The band was simply called Helen and as she once told the UK’s Guardian newspaper, Billie Holiday was her favourite jazz singer because, “nothing was show-offy. To me, she had stuff in common with people like Kurt Cobain because there was all this pain. She would boil a melody down to its essential notes so it almost became like a grunge song.”
If, as was on the cards, Helen had signed to the US hard-rock label Roadrunner and become a wildly successful grunge act, would Bailey Rae’s desire to make soul-jazz records been the band’s undoing at some point?

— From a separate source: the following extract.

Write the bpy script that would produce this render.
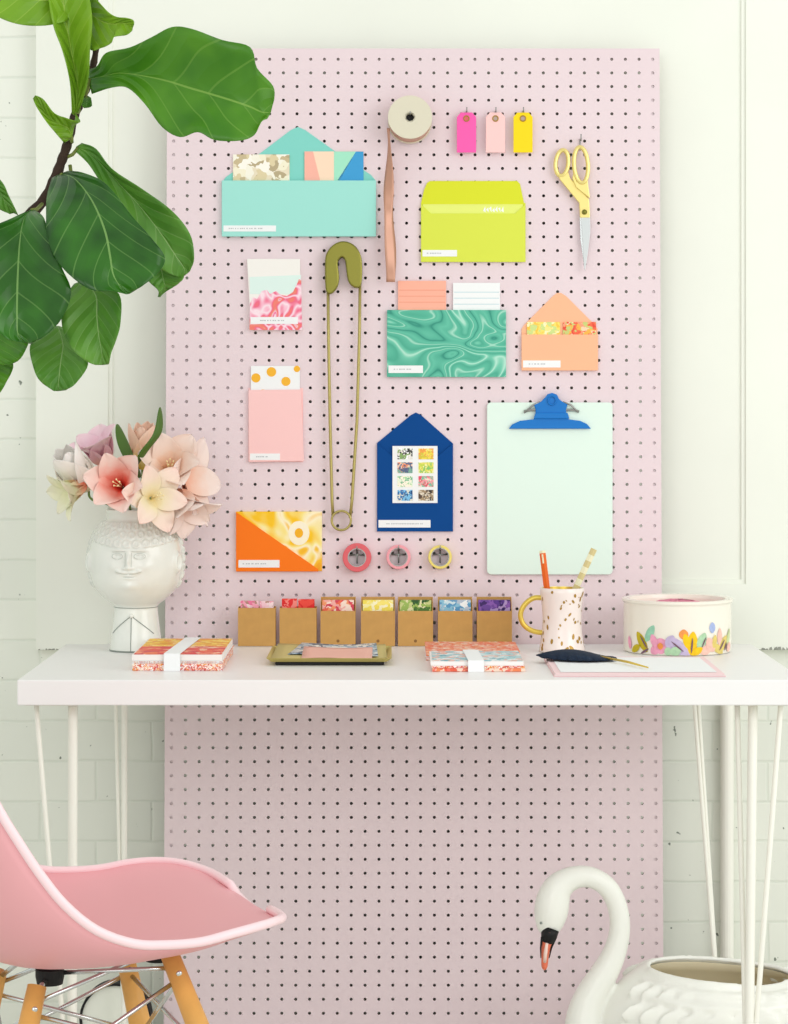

She laughs at the thought. “[Helen] was… indie, but it was kind of soulful as well. I mean, we used to go to this club night called Brighton Beach which had two rooms. The main was all sort of indie and sixties – so Stones, Kinks, Beatles – but they’d also play The Stone Roses and Oasis… But then the small room in the same club was all Stax and Motown and Northern Soul and people just moved between the two.”
Even before Helen, Bailey Rae was a musical renegade. As a teen at Sunday services, she and the kids in the youth group would take tunes from acid-house group Primal Scream and change the lyrics to perform them for the congregation.
“We had this church youth leader who was really alternative. Many of those old hymns are adapted from old pub songs and songs that came out of drinking culture or unions. People have adapted them to make them spiritual and of course it’s gone the other way [too]. Music itself is a spiritual thing, so I really liked singing Primal Scream or writing songs about the old testament that sounded like Radiohead. We had a really good time. I think it was an important thing for my creativity.”
And anyway gospel-style vocals and organ featured heavily in some Primal Scream tunes.
“Absolutely,” agrees Bailey Rae, “and all that I’m blind, but now I see. You only had to change a few words and you were sorted.”
Corinne Bailey Rae plays the Metro Theatre in Sydney on April 16 and Byron Bay’s Bluesfest.